### Source data
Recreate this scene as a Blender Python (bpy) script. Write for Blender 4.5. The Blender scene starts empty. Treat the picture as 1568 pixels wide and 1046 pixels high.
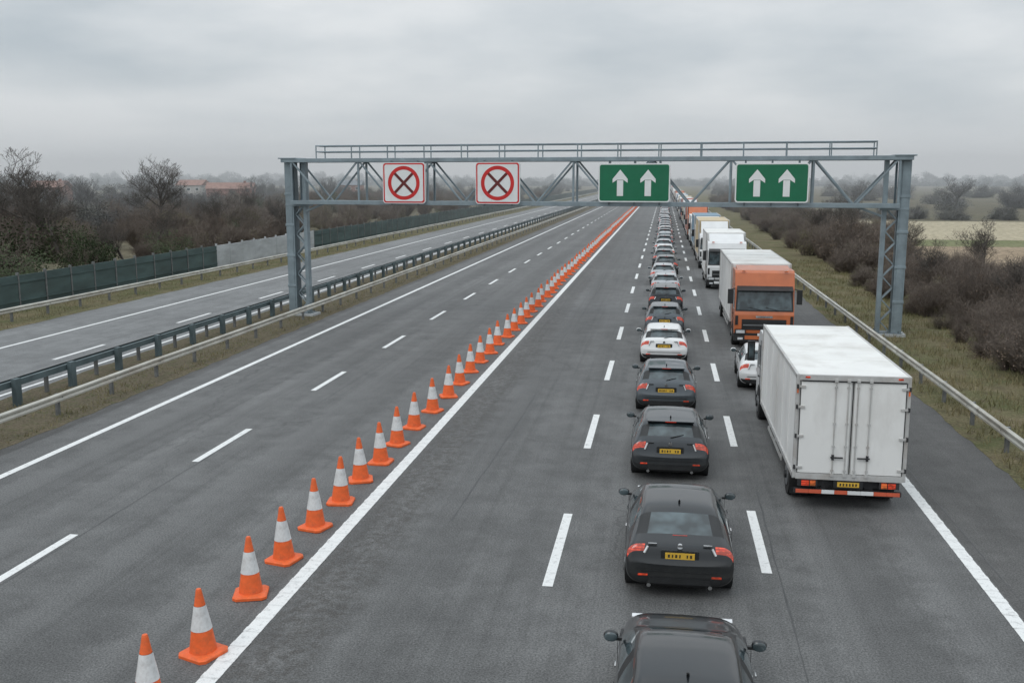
import bpy, math, random
from mathutils import Vector, Matrix
random.seed(7)
R=random.random
def U(a,b): return a+(b-a)*random.random()
scene=bpy.context.scene
COL=scene.collection

# ---------------------------------------------------------------- materials
def new_mat(name):
    m=bpy.data.materials.new(name); m.use_nodes=True
    nt=m.node_tree; b=nt.nodes['Principled BSDF']
    return m,nt,b
def L(nt,a,b): nt.links.new(a,b)
def mixc(nt,fac,a,b,mode='MIX'):
    n=nt.nodes.new('ShaderNodeMix'); n.data_type='RGBA'; n.blend_type=mode
    for s,v in ((n.inputs[0],fac),(n.inputs[6],a),(n.inputs[7],b)):
        if hasattr(v,'is_linked'): L(nt,v,s)
        elif isinstance(v,(int,float)): s.default_value=v
        else: s.default_value=(v[0],v[1],v[2],1)
    return n.outputs[2]
def ramp(nt,src,p0,p1,c0=(0,0,0),c1=(1,1,1)):
    r=nt.nodes.new('ShaderNodeValToRGB')
    r.color_ramp.elements[0].position=p0; r.color_ramp.elements[1].position=p1
    r.color_ramp.elements[0].color=(*c0,1); r.color_ramp.elements[1].color=(*c1,1)
    L(nt,src,r.inputs[0]); return r.outputs[0]
def coords(nt,scale=(1,1,1)):
    tc=nt.nodes.new('ShaderNodeTexCoord'); mp=nt.nodes.new('ShaderNodeMapping')
    mp.inputs['Scale'].default_value=scale
    L(nt,tc.outputs['Object'],mp.inputs[0]); return mp.outputs[0]
def noise(nt,vec,scale,detail=4,rough=.6):
    n=nt.nodes.new('ShaderNodeTexNoise'); n.inputs['Scale'].default_value=scale
    n.inputs['Detail'].default_value=detail; n.inputs['Roughness'].default_value=rough
    L(nt,vec,n.inputs['Vector']); return n.outputs['Fac']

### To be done
Pictures are excluded: retype only the lines from the beginning of the listing above through the line with "COL=scene.collection", both included.

### Response to the task
Recreate this scene as a Blender Python (bpy) script. Write for Blender 4.5. The Blender scene starts empty. Treat the picture as 1568 pixels wide and 1046 pixels high.
import bpy, math, random
from mathutils import Vector, Matrix
random.seed(7)
R=random.random
def U(a,b): return a+(b-a)*random.random()
scene=bpy.context.scene
COL=scene.collection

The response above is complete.